Beneath this line are entries. Copy the range from the line with "Reconstruct this image" to the line with "COL = SC.collection", ends included, exactly; leave pictures out.
START
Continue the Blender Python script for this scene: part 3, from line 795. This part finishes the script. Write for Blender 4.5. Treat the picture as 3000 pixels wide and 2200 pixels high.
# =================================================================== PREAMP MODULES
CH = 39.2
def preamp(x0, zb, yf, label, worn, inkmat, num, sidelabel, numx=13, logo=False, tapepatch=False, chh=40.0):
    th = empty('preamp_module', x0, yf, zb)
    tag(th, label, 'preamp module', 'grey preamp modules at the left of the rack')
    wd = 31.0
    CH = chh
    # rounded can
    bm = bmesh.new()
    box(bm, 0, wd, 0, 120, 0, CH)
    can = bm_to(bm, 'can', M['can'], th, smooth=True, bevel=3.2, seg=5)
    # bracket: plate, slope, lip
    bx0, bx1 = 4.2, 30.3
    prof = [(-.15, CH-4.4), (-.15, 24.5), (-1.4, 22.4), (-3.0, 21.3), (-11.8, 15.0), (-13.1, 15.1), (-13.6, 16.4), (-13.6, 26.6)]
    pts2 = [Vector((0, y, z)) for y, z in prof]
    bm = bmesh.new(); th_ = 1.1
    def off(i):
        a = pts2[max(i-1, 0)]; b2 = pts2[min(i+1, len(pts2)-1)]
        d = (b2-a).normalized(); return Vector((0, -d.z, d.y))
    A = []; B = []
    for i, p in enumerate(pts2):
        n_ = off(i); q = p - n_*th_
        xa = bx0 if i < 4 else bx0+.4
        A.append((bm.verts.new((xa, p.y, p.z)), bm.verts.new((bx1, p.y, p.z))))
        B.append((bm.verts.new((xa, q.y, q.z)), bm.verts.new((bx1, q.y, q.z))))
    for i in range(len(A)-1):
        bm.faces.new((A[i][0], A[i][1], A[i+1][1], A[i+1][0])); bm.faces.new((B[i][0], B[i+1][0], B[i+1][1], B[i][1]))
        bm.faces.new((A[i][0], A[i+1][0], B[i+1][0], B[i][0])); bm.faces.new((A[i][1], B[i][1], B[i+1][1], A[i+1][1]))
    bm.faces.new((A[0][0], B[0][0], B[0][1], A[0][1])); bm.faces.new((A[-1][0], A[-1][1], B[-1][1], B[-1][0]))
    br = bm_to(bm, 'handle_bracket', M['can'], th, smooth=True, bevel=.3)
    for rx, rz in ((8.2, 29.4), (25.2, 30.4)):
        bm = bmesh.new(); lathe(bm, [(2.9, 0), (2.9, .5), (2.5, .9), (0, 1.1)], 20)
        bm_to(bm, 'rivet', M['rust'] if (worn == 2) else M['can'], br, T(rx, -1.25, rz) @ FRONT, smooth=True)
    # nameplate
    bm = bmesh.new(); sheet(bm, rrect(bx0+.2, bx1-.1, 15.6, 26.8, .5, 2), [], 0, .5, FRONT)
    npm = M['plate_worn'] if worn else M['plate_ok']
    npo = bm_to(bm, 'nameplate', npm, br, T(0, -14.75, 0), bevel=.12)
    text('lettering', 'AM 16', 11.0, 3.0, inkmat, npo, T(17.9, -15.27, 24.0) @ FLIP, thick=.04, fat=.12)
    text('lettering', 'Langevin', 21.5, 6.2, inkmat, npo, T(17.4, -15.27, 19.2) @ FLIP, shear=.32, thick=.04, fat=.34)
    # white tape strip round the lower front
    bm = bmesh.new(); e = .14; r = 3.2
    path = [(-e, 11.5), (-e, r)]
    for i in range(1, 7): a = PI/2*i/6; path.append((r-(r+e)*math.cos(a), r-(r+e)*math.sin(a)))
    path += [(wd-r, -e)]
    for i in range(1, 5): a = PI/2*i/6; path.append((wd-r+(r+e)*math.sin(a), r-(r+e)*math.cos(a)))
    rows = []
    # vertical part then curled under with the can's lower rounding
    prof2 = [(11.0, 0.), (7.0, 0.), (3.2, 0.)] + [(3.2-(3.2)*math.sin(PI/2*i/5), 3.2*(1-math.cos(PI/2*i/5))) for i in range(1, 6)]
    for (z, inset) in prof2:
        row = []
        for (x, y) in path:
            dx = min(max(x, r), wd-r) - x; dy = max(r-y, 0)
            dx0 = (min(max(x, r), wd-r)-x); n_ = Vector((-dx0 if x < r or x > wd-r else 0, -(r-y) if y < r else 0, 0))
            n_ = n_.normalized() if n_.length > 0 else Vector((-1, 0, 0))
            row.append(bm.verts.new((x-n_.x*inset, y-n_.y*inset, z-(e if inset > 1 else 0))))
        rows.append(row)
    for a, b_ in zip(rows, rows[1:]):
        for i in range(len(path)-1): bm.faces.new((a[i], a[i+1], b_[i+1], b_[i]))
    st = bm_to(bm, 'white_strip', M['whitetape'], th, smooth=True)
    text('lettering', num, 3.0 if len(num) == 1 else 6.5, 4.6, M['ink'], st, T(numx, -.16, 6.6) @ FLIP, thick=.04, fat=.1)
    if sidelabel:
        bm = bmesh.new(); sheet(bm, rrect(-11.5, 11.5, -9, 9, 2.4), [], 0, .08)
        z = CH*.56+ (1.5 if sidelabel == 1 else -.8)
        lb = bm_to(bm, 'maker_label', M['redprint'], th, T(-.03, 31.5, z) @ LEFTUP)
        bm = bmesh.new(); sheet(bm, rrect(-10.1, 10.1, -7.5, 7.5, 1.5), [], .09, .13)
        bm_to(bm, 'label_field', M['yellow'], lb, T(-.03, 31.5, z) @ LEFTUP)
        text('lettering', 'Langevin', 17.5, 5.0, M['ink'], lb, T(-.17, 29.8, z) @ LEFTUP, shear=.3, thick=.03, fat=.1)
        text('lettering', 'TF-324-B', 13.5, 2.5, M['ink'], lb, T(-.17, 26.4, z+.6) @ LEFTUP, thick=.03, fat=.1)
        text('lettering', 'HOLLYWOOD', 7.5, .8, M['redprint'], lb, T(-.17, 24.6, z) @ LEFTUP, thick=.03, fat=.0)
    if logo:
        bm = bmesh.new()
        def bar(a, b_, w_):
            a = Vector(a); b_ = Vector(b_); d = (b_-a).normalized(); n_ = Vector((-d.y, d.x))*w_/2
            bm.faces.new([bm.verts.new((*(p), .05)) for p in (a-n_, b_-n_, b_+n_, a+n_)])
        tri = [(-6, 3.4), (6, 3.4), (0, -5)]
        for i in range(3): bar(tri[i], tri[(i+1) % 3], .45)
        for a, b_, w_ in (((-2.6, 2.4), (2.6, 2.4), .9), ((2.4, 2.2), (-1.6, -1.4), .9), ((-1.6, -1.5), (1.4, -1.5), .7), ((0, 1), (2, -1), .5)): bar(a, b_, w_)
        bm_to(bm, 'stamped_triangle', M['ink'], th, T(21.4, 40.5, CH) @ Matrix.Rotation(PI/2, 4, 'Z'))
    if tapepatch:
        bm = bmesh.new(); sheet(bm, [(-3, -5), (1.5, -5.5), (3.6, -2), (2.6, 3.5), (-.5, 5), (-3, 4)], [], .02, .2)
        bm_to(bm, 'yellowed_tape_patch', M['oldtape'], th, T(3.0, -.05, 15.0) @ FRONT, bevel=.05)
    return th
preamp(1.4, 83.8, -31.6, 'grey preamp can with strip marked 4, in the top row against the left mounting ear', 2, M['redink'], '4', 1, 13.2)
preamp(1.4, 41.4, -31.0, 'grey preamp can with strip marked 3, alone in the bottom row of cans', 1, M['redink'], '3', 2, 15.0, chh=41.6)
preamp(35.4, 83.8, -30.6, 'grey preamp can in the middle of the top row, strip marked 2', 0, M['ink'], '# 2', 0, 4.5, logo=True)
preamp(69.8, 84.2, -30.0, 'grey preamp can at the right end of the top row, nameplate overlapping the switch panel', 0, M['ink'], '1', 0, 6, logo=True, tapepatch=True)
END
START
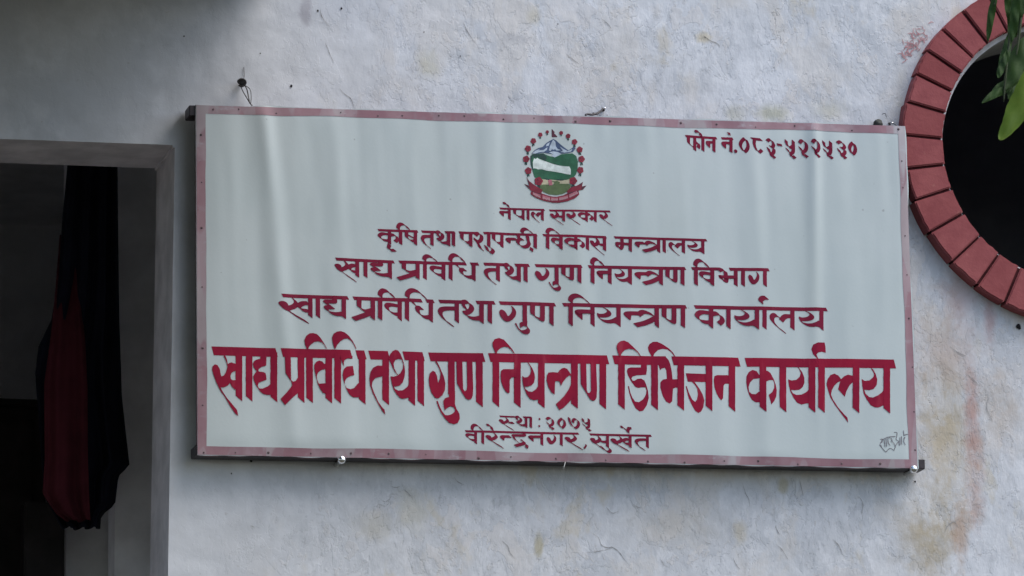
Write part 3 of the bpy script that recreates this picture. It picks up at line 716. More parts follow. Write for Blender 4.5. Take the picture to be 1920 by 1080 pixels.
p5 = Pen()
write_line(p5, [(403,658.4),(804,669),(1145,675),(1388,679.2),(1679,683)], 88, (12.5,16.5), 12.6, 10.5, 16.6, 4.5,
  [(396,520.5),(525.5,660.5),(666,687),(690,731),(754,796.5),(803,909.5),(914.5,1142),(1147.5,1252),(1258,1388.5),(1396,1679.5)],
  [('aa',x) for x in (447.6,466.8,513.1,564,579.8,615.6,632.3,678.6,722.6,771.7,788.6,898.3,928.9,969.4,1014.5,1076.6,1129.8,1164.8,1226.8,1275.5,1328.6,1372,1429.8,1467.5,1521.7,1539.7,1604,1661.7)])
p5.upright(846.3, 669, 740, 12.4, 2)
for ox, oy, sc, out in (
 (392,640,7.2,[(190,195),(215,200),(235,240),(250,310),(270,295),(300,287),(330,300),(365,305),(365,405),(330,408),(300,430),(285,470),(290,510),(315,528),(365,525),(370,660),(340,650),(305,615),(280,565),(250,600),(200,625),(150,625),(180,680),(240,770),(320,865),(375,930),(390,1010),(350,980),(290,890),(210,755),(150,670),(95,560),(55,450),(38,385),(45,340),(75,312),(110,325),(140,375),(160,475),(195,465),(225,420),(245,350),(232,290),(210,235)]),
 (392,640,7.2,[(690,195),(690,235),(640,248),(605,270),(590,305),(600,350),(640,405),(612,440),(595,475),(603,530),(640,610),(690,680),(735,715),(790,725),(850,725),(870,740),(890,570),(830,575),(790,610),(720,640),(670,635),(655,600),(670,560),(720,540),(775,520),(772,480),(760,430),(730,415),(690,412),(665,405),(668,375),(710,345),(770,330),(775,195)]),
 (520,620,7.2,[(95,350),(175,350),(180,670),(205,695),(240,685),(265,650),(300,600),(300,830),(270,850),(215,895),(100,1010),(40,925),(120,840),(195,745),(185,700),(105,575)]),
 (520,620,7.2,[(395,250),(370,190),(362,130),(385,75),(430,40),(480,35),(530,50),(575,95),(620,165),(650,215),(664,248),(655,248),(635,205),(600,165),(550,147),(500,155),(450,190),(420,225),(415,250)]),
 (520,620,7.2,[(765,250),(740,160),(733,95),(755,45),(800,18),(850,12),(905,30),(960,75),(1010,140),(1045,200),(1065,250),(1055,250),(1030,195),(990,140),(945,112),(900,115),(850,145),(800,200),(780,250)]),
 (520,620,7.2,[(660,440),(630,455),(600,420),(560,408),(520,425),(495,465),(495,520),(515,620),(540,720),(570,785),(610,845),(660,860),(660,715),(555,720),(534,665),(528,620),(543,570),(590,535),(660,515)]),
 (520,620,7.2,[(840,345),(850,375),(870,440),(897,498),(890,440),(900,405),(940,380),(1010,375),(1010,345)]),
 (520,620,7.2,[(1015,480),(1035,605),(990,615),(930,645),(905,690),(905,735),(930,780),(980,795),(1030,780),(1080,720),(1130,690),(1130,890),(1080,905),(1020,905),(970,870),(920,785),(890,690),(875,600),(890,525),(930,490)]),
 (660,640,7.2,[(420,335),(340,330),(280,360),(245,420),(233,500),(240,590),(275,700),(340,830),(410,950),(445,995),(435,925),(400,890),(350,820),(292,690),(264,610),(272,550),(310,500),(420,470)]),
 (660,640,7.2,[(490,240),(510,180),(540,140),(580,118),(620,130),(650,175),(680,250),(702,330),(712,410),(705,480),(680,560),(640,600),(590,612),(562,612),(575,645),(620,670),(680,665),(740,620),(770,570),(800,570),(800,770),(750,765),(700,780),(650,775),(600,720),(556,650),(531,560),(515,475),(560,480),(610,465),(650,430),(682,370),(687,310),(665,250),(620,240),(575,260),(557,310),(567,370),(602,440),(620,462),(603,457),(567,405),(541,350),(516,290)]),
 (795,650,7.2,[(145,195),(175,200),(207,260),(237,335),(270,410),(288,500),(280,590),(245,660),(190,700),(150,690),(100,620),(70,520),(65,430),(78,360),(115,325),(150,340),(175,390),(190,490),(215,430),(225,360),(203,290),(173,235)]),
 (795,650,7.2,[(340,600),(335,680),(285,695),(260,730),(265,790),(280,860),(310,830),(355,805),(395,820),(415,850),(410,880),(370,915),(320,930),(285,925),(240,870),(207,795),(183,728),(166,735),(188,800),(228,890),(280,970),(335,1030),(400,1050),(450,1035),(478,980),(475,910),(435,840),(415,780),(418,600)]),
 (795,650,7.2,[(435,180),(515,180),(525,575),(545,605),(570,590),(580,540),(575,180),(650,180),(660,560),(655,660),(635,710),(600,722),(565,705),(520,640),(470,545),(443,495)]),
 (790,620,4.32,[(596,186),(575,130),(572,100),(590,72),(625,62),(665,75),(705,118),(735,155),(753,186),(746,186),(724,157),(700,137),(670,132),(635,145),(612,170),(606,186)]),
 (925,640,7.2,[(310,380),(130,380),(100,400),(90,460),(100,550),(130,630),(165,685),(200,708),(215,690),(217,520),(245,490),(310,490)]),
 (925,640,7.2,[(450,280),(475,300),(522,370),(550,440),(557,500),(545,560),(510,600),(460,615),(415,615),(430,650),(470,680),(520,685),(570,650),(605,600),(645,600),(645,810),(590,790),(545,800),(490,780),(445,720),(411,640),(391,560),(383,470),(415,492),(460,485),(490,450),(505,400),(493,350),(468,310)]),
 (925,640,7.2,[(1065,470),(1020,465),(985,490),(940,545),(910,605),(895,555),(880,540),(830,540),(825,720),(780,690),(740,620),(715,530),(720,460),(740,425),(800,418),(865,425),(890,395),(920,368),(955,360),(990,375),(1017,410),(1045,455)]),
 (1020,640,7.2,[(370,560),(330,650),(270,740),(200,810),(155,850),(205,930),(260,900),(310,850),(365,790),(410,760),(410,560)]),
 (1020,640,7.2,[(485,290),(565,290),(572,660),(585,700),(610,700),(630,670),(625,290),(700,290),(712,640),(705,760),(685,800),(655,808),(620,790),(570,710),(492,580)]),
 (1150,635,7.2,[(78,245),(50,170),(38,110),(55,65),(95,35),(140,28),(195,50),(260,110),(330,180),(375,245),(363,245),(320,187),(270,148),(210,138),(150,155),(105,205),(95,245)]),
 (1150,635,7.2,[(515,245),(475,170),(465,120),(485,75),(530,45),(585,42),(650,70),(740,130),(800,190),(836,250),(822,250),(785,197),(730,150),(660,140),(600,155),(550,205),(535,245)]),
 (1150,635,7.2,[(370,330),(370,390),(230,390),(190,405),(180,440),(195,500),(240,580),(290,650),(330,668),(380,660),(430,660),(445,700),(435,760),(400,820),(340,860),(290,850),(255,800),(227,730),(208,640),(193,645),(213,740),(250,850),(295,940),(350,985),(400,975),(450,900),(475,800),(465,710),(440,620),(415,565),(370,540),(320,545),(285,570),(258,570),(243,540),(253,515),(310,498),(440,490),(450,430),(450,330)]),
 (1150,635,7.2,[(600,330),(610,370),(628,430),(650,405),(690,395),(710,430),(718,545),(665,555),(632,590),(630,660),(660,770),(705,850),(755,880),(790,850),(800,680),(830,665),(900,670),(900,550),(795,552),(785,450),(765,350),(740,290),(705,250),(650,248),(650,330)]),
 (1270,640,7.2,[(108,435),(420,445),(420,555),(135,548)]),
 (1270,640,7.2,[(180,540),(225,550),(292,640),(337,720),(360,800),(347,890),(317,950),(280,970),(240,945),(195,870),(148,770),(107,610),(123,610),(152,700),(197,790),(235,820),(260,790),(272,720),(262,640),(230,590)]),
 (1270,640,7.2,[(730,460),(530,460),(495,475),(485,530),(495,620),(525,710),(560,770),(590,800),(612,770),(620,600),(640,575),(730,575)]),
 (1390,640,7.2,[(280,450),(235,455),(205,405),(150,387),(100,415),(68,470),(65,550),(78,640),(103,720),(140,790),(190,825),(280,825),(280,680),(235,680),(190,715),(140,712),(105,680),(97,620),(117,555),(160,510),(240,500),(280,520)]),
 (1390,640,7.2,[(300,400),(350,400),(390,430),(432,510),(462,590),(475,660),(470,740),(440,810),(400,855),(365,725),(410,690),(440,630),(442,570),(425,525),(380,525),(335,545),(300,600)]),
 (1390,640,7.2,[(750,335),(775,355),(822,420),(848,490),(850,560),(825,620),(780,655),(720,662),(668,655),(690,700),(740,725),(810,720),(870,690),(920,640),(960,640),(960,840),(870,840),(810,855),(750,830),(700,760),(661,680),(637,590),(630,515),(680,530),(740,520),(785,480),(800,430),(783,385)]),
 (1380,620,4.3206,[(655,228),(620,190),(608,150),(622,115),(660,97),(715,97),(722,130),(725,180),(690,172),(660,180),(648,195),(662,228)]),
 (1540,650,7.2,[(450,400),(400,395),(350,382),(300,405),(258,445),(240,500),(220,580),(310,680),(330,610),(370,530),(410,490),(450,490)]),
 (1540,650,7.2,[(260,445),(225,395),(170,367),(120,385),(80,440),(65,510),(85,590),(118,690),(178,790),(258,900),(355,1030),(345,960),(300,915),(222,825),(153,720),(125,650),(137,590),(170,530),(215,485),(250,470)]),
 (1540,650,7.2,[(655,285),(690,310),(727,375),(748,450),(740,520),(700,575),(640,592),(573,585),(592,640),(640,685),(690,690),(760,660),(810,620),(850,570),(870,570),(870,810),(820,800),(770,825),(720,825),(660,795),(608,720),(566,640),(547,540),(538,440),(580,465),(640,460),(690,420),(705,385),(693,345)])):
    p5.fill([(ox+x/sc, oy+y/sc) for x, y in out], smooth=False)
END
START
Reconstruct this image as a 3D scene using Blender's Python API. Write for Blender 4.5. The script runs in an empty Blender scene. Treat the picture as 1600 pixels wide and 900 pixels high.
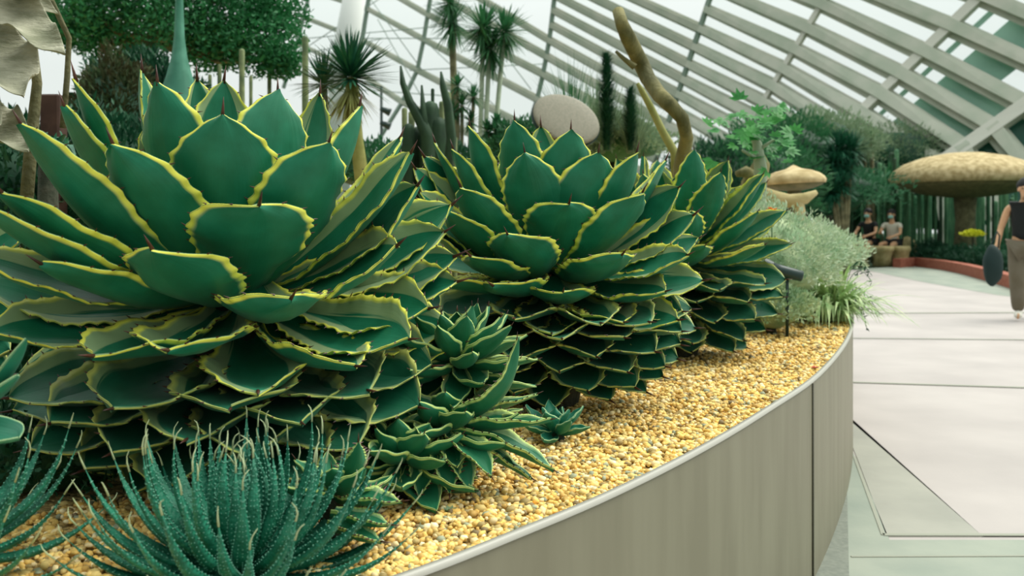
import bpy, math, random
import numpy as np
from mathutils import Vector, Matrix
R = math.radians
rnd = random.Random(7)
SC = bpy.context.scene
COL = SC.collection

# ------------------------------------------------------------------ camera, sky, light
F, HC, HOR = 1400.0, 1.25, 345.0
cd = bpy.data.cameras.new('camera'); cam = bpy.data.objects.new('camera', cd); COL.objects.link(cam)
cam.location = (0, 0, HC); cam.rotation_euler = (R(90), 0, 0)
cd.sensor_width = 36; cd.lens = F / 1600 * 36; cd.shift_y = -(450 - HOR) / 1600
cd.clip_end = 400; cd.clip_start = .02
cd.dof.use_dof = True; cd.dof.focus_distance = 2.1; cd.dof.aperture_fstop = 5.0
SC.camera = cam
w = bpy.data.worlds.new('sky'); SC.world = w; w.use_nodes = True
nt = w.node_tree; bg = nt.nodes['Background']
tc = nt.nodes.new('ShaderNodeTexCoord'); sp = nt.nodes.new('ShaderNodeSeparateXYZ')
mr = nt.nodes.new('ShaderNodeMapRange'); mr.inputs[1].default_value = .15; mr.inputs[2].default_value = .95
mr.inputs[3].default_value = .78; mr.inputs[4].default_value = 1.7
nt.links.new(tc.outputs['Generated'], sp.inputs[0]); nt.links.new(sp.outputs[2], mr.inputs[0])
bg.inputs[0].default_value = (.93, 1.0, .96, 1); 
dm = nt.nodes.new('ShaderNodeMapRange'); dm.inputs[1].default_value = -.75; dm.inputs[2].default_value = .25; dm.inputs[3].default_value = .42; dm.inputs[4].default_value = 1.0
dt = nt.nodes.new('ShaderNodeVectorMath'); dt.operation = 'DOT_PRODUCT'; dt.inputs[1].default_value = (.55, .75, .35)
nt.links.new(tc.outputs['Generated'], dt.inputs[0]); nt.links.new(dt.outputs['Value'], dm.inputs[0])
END
▶ _Response_:
Reconstruct this image as a 3D scene using Blender's Python API. Write for Blender 4.5. The script runs in an empty Blender scene. Treat the picture as 1600 pixels wide and 900 pixels high.
import bpy, math, random
import numpy as np
from mathutils import Vector, Matrix
R = math.radians
rnd = random.Random(7)
SC = bpy.context.scene
COL = SC.collection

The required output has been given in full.